Father contends that the children were endangered at the time of the last custody order, that is, the original dissolution decree.  Further, father urges this court to find endangerment from February through October of 2000, even though the record shows, and both parties agree, that the children have adapted to their current environment.

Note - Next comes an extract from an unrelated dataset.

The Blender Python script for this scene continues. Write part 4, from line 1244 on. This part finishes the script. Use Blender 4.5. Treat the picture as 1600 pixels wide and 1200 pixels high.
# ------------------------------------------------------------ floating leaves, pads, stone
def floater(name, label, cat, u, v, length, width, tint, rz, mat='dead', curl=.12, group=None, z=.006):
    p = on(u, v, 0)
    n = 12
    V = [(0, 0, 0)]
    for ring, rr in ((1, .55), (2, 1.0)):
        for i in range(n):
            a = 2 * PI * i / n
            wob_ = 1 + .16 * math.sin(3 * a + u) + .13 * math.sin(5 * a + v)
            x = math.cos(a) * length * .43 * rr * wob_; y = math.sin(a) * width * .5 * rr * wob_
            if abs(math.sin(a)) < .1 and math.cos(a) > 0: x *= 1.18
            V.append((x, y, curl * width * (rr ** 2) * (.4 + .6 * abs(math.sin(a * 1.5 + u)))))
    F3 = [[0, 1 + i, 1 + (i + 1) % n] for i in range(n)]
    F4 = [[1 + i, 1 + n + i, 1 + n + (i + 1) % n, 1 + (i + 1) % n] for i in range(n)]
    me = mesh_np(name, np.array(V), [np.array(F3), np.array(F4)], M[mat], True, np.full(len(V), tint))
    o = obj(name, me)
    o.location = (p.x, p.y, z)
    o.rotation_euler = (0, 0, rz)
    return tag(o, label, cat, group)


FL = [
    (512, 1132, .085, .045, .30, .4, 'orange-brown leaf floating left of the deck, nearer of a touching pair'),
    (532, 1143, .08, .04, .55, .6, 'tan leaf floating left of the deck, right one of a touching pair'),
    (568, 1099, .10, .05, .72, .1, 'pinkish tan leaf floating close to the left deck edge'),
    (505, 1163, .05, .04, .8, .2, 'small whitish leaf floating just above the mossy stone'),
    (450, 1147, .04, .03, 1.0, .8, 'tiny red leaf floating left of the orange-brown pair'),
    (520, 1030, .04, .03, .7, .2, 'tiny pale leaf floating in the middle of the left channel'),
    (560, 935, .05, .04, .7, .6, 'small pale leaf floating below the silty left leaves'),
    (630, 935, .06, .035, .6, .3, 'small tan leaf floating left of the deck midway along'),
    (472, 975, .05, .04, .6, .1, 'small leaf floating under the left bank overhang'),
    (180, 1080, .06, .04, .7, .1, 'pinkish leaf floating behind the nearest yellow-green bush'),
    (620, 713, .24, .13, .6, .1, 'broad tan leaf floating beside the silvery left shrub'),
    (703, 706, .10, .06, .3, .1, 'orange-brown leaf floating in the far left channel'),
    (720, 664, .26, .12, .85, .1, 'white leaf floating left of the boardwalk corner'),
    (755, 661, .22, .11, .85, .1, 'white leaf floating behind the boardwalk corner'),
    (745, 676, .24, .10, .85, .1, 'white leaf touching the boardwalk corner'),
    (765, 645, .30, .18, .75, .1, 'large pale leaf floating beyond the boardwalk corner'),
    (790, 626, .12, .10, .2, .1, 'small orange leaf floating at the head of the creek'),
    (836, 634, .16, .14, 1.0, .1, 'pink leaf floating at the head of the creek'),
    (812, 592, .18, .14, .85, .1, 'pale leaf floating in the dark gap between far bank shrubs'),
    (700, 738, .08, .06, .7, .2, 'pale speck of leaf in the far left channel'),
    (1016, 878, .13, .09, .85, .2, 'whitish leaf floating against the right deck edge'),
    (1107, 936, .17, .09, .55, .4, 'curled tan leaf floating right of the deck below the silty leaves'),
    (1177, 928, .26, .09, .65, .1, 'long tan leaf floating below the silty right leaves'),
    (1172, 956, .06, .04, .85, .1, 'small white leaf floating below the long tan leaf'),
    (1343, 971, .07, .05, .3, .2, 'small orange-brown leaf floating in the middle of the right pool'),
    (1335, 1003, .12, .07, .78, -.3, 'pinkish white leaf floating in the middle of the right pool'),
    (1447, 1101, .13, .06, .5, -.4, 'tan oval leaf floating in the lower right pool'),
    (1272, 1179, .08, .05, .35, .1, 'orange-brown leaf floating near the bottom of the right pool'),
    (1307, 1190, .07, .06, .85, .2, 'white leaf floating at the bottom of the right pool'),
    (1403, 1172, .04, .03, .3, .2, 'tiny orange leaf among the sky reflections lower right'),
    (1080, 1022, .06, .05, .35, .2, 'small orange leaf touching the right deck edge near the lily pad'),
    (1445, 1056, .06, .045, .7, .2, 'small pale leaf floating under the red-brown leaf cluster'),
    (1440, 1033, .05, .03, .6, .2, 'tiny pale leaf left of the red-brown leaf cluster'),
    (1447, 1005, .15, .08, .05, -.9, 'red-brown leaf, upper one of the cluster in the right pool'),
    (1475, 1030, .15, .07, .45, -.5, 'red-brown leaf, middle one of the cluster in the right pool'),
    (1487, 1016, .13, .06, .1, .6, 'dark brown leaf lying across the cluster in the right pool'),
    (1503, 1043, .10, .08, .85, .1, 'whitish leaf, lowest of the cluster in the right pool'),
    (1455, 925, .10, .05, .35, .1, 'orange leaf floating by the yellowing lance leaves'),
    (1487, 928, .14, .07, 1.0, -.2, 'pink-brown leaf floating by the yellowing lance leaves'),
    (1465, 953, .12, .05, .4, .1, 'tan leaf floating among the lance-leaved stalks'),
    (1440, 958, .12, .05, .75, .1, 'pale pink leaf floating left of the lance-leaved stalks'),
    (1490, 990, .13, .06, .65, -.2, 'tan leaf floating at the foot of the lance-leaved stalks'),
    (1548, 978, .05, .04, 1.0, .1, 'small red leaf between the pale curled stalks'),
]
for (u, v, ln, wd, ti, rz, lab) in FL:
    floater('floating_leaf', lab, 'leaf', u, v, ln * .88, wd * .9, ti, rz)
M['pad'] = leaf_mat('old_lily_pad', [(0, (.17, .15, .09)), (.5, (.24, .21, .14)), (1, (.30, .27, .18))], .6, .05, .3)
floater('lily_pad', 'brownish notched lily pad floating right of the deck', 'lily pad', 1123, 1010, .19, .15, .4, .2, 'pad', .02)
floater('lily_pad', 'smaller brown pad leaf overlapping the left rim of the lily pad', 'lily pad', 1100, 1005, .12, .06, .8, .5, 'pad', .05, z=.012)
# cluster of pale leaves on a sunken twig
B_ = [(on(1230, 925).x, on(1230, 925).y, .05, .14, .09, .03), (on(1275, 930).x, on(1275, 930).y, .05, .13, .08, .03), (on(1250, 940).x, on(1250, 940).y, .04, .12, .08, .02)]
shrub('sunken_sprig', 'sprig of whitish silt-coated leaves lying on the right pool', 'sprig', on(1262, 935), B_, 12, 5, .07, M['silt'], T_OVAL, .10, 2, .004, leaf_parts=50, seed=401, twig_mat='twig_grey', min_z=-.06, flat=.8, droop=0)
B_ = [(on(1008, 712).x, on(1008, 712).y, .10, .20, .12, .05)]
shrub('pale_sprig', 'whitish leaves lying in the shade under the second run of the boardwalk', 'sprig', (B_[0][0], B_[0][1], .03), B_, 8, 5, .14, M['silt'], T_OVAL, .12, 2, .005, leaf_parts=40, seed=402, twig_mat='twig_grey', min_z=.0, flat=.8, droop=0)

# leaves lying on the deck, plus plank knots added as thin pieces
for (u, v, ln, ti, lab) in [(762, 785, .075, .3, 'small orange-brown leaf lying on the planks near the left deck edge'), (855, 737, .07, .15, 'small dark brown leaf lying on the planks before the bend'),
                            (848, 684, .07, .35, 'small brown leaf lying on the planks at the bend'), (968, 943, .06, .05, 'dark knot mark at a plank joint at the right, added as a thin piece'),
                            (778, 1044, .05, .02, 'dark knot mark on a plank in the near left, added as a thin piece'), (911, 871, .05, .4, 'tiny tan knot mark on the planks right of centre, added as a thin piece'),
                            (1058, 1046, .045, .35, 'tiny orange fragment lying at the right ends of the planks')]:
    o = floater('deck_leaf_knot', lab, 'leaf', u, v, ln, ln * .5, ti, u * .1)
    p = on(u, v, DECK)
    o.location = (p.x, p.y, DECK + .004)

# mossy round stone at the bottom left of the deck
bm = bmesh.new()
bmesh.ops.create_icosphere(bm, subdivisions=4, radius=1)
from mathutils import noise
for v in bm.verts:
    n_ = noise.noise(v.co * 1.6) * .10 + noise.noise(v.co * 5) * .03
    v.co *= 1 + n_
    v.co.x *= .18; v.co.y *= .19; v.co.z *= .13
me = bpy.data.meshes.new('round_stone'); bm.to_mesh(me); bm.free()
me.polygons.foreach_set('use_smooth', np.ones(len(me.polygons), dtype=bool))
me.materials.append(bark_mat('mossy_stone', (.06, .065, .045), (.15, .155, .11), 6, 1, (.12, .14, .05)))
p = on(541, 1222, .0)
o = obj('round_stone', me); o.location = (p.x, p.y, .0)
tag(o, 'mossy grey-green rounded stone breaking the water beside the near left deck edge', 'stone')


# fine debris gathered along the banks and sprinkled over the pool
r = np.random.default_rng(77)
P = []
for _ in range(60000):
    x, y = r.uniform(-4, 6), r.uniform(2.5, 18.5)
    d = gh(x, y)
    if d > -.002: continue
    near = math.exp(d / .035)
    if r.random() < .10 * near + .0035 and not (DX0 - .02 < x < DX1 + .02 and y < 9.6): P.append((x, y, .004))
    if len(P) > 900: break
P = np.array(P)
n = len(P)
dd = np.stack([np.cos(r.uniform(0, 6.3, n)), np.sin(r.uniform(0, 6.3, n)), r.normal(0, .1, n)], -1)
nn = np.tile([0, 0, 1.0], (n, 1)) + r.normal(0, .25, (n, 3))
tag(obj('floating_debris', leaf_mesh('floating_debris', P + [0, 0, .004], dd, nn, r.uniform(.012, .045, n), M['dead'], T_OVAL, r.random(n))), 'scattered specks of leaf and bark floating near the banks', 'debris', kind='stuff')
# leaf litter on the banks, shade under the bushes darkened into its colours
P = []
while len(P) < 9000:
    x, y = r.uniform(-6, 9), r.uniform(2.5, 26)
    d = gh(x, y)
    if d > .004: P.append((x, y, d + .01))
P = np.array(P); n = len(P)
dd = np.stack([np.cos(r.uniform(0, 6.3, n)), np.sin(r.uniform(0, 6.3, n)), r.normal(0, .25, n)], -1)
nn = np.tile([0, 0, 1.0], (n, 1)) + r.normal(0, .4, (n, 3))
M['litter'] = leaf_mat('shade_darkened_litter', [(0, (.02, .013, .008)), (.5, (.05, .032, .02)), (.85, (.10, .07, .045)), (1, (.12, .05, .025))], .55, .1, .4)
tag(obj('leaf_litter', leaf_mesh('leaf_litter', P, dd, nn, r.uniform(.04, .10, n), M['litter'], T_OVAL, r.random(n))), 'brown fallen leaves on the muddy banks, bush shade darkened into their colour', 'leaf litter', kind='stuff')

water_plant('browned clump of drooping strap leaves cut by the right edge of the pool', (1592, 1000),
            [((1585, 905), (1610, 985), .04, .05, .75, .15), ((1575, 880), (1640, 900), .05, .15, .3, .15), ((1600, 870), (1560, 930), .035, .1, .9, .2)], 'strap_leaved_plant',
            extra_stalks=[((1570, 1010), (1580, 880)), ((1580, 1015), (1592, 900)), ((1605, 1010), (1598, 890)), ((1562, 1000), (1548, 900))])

Father’s argument is misplaced.  As previously mentioned, father must show endangerment in order to succeed in a custody modification proceeding.  Frauenshuh, 599 N.W.2d at 158.  But father focuses entirely on the children’s difficulties prior to the November 2000 alteration of the visitation schedule.  Since then, the parties have resolved the visitation conflict within the bounds of the original dissolution order and father is hard-pressed to show endangerment under the current visitation schedule.  See, e.g., Sharp, 614 N.W.2d at 263 (stating high threshold for endangerment in child-custody proceedings).  Counsel for father conceded as much at oral argument.  But even under the original visitation schedule, nothing in the record demonstrates that the children were subject to a significant degree of danger warranting a finding of endangerment under section 518.18(d)(iv).  For these reasons, we affirm the district court’s decision.


[1] See, e.g., Rumney v. Rumney, 611 N.W.2d 71 (Minn. App. 2000); Rogers v. Rogers, 606 N.W.2d 724 (Minn. App 2000), rev’d in part, aff’d in part, 622 N.W.2d 813 (Minn. 2001); Tweeton v. Tweeton, 560 N.W.2d 746 (Minn. App. 1997), review denied (Minn. May 28, 1997).